C’est simple. Le projet, c’est de former un nouveau corps policier à partir de balises éthiques claires et justes pour tout le monde. Enfin, c’est ce qui est souhaité. L’avenir nous dira si c’est ce qui va se produire dans les faits.
«Police», c’est pas une marque déposée. Il vous faut juste un budget, des employés et une académie pas trop loin pour en avoir une. Ceux qui souhaitaient le retour des milices citoyennes à cheval seront déçus.
C’est ce qui est arrivé à la ville de Camden au New Jersey, en 2012.
Le projet, c’est de former un nouveau corps policier à partir de balises éthiques claires et justes pour tout le monde. Enfin, c’est ce qui est souhaité.
Autrefois tristement célèbre pour son taux de criminalité extrêmement élevé malgré ses 75 000 habitants, Camden avait un corps policier hyper corrompu qui semait la terreur parmi les citoyens. La situation était tellement mauvaise que les autorités de la ville ont décidé de le démanteler.
Quelques mois après la décision du conseil municipal, un nouveau corps policer commençait à sillonner les rues avec la mission de regagner la confiance des habitants. Ils n’ont gardé qu’une poignée d’agents pour assurer la transition. Fini les flics en voiture. Tout le monde à pied et tout le monde se parle. Les résultats parlent d’eux-mêmes, une baisse de 75% des meurtres et de 42% des crimes violents. Bref, ça va mieux.

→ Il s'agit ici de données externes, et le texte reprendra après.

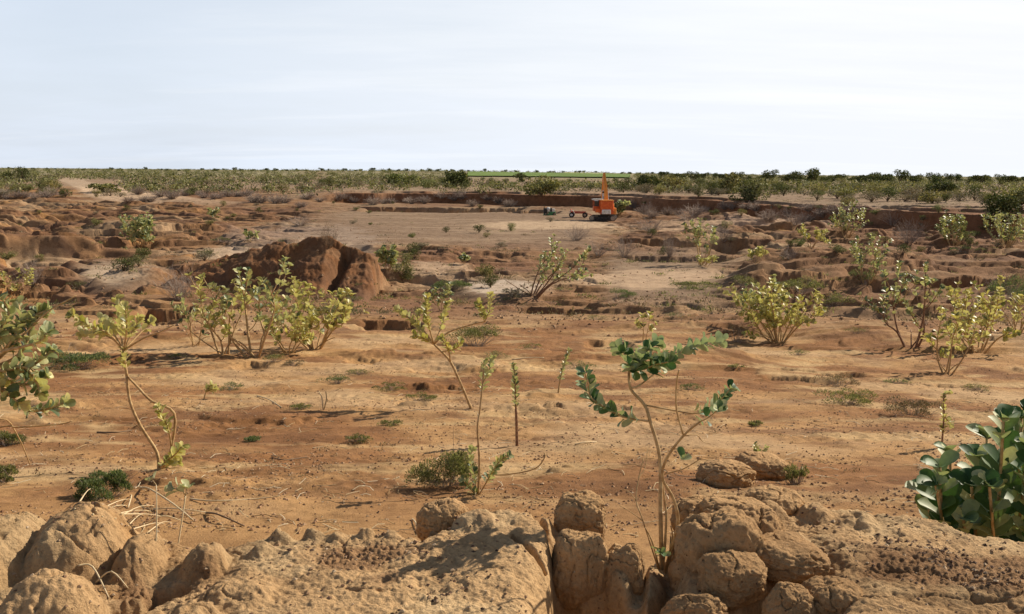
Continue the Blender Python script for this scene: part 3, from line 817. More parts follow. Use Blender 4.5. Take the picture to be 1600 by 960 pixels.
def crown_mesh(rng, W, H, n, ls, lobes=9, low=.12):
    """Uneven crown: leaf-size faces spread over and inside many lobes."""
    L = MB(); V = []
    cs = []
    for k in range(lobes):
        a = rng.uniform(0, 6.28); q = math.sqrt(rng.uniform(0, 1)) * .34
        cs.append((math.cos(a) * q * W, math.sin(a) * q * W, H * (low + rng.uniform(.15, .70)), rng.uniform(.16, .27)))
    for j in range(n):
        cx, cy, cz, r = cs[rng.randint(lobes)]
        d = rng.normal(size=3); d /= np.linalg.norm(d)
        rr = rng.uniform(.35, 1.08) ** .6
        p = np.array([cx + d[0] * r * W * rr, cy + d[1] * r * W * rr, max(cz + d[2] * r * H * 1.05 * rr, .05 * H)])
        ax = d + rng.normal(size=3) * .7; ax /= np.linalg.norm(ax); si = perp(ax, rng)
        l = ls * rng.uniform(.6, 1.5); w_ = l * rng.uniform(.45, .8)
        V += [p - ax * l * .5, p - si * w_ * .5, p + ax * l * .5, p + si * w_ * .5]
    V = np.array(V); L.add_np(V, np.arange(len(V)).reshape(-1, 4))
    S = MB()
    for cx, cy, cz, r in cs:
        e = np.array([cx, cy, cz])
        S.tube(smooth_path([np.array([0, 0, -.08 * H]), e * np.array([.25, .25, .45]), e], 2), np.linspace(.022 * W, .006 * W, 5), 5, cap=False)
    return L, S
# ------------------------------------------------------------------ boulders of dry clay round the hollow
def clay_boulder(label, u, vfront, wpx, hpx, seed, base_z=None, depth_k=.9, lift=0.0, squash=1.0, group="loose clay boulders around the hollow", Yd=None, p=None):
    rng = np.random.RandomState(seed)
    P = on_depth(u, vfront, Yd) if Yd else on_level(u, vfront, base_z)
    s = np.linalg.norm(P - CAM) / F
    w = wpx * s * .5; h = hpx * s * .5; d = w * depth_k
    import bmesh
    bm = bmesh.new(); bmesh.ops.create_icosphere(bm, subdivisions=6, radius=1.0)
    me = bpy.data.meshes.new("clay_boulder"); bm.to_mesh(me); bm.free()
    V = np.zeros(len(me.vertices) * 3); me.vertices.foreach_get("co", V); V = V.reshape(-1, 3)
    D = V / np.linalg.norm(V, axis=1)[:, None]
    p = p or 2.2 + .35 * (seed % 3)
    sup = (np.abs(D[:, 0]) ** p + np.abs(D[:, 1]) ** p + np.abs(D[:, 2]) ** p) ** (-1 / p)
    def n3(q, f, sd):
        return (noise(q[:, 0] * f + sd, q[:, 1] * f, sd) + noise(q[:, 1] * f, q[:, 2] * f + sd, sd + 1) + noise(q[:, 2] * f + sd, q[:, 0] * f, sd + 2)) / 1.9
    r = sup * (1 + .17 * n3(D, 1.3, seed) + .09 * n3(D, 2.9, seed + 5) + .045 * n3(D, 7, seed + 9) + .028 * n3(D, 15, seed + 13) + .018 * n3(D, 37, seed + 15) - .03 * ss(.10, .0, np.abs(n3(D, 3.1, seed + 30))))
    crack = np.abs(n3(D + .12 * np.stack([n3(D, 4, 3), n3(D, 4, 7), n3(D, 4, 11)], 1), 1.25, seed + 20))
    r = r - .13 * ss(.05, .0, crack) * ss(-.5, .2, D[:, 2])
    V = D * r[:, None] * np.array([w, d, h * 1.05])
    V[:, 2] *= squash
    me.vertices.foreach_set("co", V.astype(np.float32).ravel()); me.update()
    me.polygons.foreach_set("use_smooth", np.full(len(me.polygons), True)); me.materials.append(M_CLAY)
    o = link(bpy.data.objects.new("clay_boulder", me))
    o.location = (P[0], P[1] + d, P[2] + h * .9 + lift)
    o.rotation_euler = (rng.uniform(-.1, .1), rng.uniform(-.12, .12), rng.uniform(-.3, .3))
    return tag(o, label, "boulder", group)

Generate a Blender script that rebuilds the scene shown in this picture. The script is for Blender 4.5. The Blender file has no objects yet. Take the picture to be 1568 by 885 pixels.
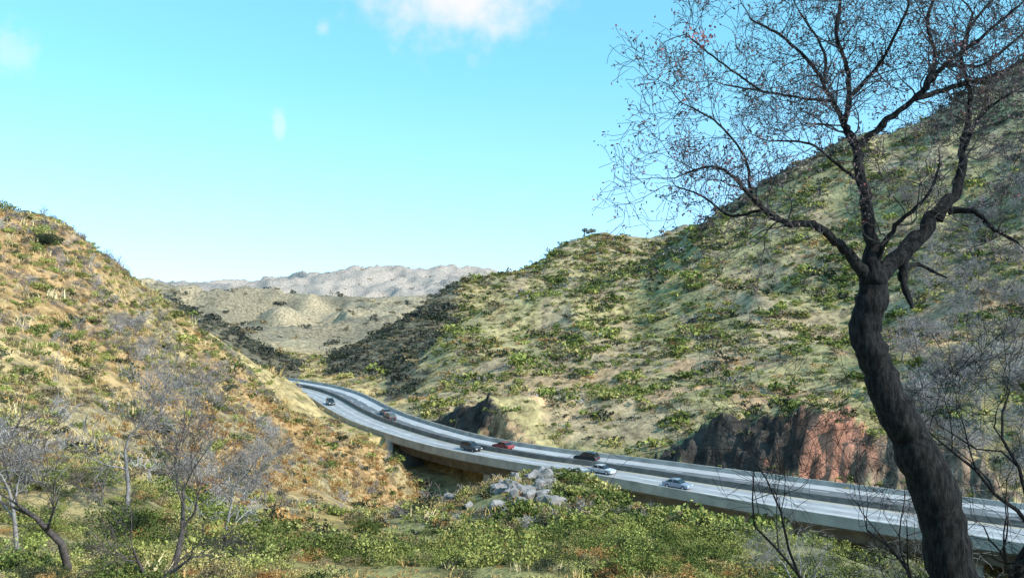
import bpy, math, random
import numpy as np
from mathutils import Vector, Matrix
random.seed(7); rng=np.random.default_rng(7)
F=1358.0; CX=784.0; CY=442.0
def P(px,py,d): return ((px-CX)/F*d, d, -(py-CY)/F*d)
scene=bpy.context.scene
scene.view_settings.view_transform='Standard'; scene.view_settings.look='None'; scene.view_settings.exposure=0
def link(o,parent=None):
    scene.collection.objects.link(o)
    if parent: o.parent=parent
    return o
def empty(name):
    return link(bpy.data.objects.new(name,None))
def meshobj(name,V,Fc,mats=(),parent=None,smooth=False,mi=None):
    me=bpy.data.meshes.new(name); me.from_pydata([tuple(v) for v in V],[],[tuple(f) for f in Fc])
    for m in mats: me.materials.append(m)
    if mi is not None: me.polygons.foreach_set('material_index',mi)
    if smooth: me.polygons.foreach_set('use_smooth',[True]*len(me.polygons))
    me.update()
    return link(bpy.data.objects.new(name,me),parent)
# ---------------- noise
_tab=rng.random((256,256))
def vn(x,y):
    xi=np.floor(x).astype(int); yi=np.floor(y).astype(int); fx=x-xi; fy=y-yi
    fx=fx*fx*fx*(fx*(fx*6-15)+10); fy=fy*fy*fy*(fy*(fy*6-15)+10)
    a=_tab[xi&255,yi&255]; b=_tab[(xi+1)&255,yi&255]; c=_tab[xi&255,(yi+1)&255]; d=_tab[(xi+1)&255,(yi+1)&255]
    return (a*(1-fx)+b*fx)*(1-fy)+(c*(1-fx)+d*fx)*fy
def fbm(x,y,o=4):
    s=0;a=0.5;n=0
    for i in range(o):
        s=s+a*(vn(x+17.3*i,y+9.1*i)-0.5); n+=a; a*=0.5; x,y=(x*1.6+y*1.2),(-x*1.2+y*1.6)
    return s/n*2
def sstep(a,b,x):
    t=np.clip((x-a)/(b-a),0,1); return t*t*(3-2*t)
# ---------------- materials
def mat(name,rough=0.9):
    m=bpy.data.materials.new(name); m.use_nodes=True
    b=m.node_tree.nodes['Principled BSDF']; b.inputs['Roughness'].default_value=rough
    b.inputs['Specular IOR Level'].default_value=0.2
    return m,m.node_tree,b
def simple(name,col,rough=0.7,var=0.3,scale=3.0,metal=0,bump=0,spec=0.2):
    m,nt,b=mat(name,rough); b.inputs['Metallic'].default_value=metal
    b.inputs['Specular IOR Level'].default_value=spec
    n=nt.nodes.new('ShaderNodeTexNoise'); n.inputs['Scale'].default_value=scale; n.inputs['Detail'].default_value=4
    tc=nt.nodes.new('ShaderNodeTexCoord'); nt.links.new(tc.outputs['Object'],n.inputs['Vector'])
    r=nt.nodes.new('ShaderNodeValToRGB'); r.color_ramp.elements[0].position=0.3; r.color_ramp.elements[1].position=0.7
    r.color_ramp.elements[0].color=(*[c*(1-var) for c in col],1); r.color_ramp.elements[1].color=(*[min(1,c*(1+var)) for c in col],1)
    nt.links.new(n.outputs['Fac'],r.inputs['Fac']); nt.links.new(r.outputs['Color'],b.inputs['Base Color'])
    if bump:
        bp=nt.nodes.new('ShaderNodeBump'); bp.inputs['Strength'].default_value=bump; bp.inputs['Distance'].default_value=0.05
        nt.links.new(n.outputs['Fac'],bp.inputs['Height']); nt.links.new(bp.outputs['Normal'],b.inputs['Normal'])
    return m
def leafmat(name,cols):
    m=bpy.data.materials.new(name); m.use_nodes=True; nt=m.node_tree
    nt.nodes.remove(nt.nodes['Principled BSDF']); b=nt.nodes.new('ShaderNodeBsdfDiffuse')
    nt.links.new(b.outputs[0],nt.nodes['Material Output'].inputs['Surface'])
    oi=nt.nodes.new('ShaderNodeObjectInfo'); g=nt.nodes.new('ShaderNodeNewGeometry')
    r=nt.nodes.new('ShaderNodeValToRGB'); cr=r.color_ramp
    while len(cr.elements)<len(cols): cr.elements.new(0.5)
    for i,c in enumerate(cols):
        cr.elements[i].position=0.08+0.84*i/(len(cols)-1); cr.elements[i].color=(*c,1)
    nt.links.new(oi.outputs['Random'],r.inputs['Fac'])
    mr=nt.nodes.new('ShaderNodeMapRange'); mr.inputs[3].default_value=0.55; mr.inputs[4].default_value=1.45
    nt.links.new(g.outputs['Random Per Island'],mr.inputs[0])
    mm=nt.nodes.new('ShaderNodeVectorMath'); mm.operation='SCALE'
    nt.links.new(r.outputs['Color'],mm.inputs[0]); nt.links.new(mr.outputs[0],mm.inputs['Scale'])
    nt.links.new(mm.outputs[0],b.inputs['Color'])
    return m
# ---------------- road centreline
C0=[(-170,312,7.5),(-125,310,7.5),(-90,296,7.5),(-66,273,7.5),(-51,250,7.5),(-36,215,7.3),(-26,195,7.3),(-11,172,7.2),(4,157,7.6),(17,147.5,8.3),(34,133.5,9.6),(48,122.5,10.3),(63.5,112,10.8),(85,95,11),(115,70,11),(160,35,11)]
ROADZ=-30.0
def catmull(pts,n):
    pts=[np.array(p,float) for p in pts]; pts=[2*pts[0]-pts[1]]+pts+[2*pts[-1]-pts[-2]]; out=[]
    for i in range(1,len(pts)-2):
        a,b,c,d=pts[i-1:i+3]
        for k in range(n):
            t=k/n; out.append(0.5*((2*b)+(-a+c)*t+(2*a-5*b+4*c-d)*t*t+(-a+3*b-3*c+d)*t**3))
    out.append(pts[-2]); return np.array(out)
CL=catmull(C0,10)
T=np.gradient(CL[:,:2],axis=0); T/=np.linalg.norm(T,axis=1)[:,None]
N=np.stack([-T[:,1],T[:,0]],1)
BR0=next(i for i in range(len(CL)) if CL[i,0]>-19)
def road_dist(x,y):
    best=np.full(x.shape,1e9); idx=np.zeros(x.shape,int)
    for i in range(0,len(CL)):
        d=(x-CL[i,0])**2+(y-CL[i,1])**2
        m=d<best; best=np.where(m,d,best); idx=np.where(m,i,idx)
    lat=(x-CL[idx,0])*N[idx,0]+(y-CL[idx,1])*N[idx,1]
    far=np.sqrt(best)>45
    return np.where(far,np.sqrt(best)*np.sign(lat),lat),idx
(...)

Camden n’est pas la première ville à avoir démantelé son corps policier aux États-Unis, mais elle est la plus grosse ville à l’avoir fait avant Minneapolis et elle l’a fait pour des raisons similaires. Habituellement, une municipalité entreprend ce processus pour des raisons financières et confie sa sécurité au shérif du comté. D’une manière ou d’une autre, ce n’est pas exactement la fin de la police, comme certains pourraient le craindre ou comme d’autres pourraient s’en réjouir.
Avant de partir
Googlez «Bob Kroll» pour rire. Il y a tellement de plaintes et de choses louches à son sujet… Dans l’exercice de ses fonctions ou non, il est vraiment un espoir de médaille aux Jeux olympiques de la pire personne au monde. On ne va pas s’ennuyer de lui.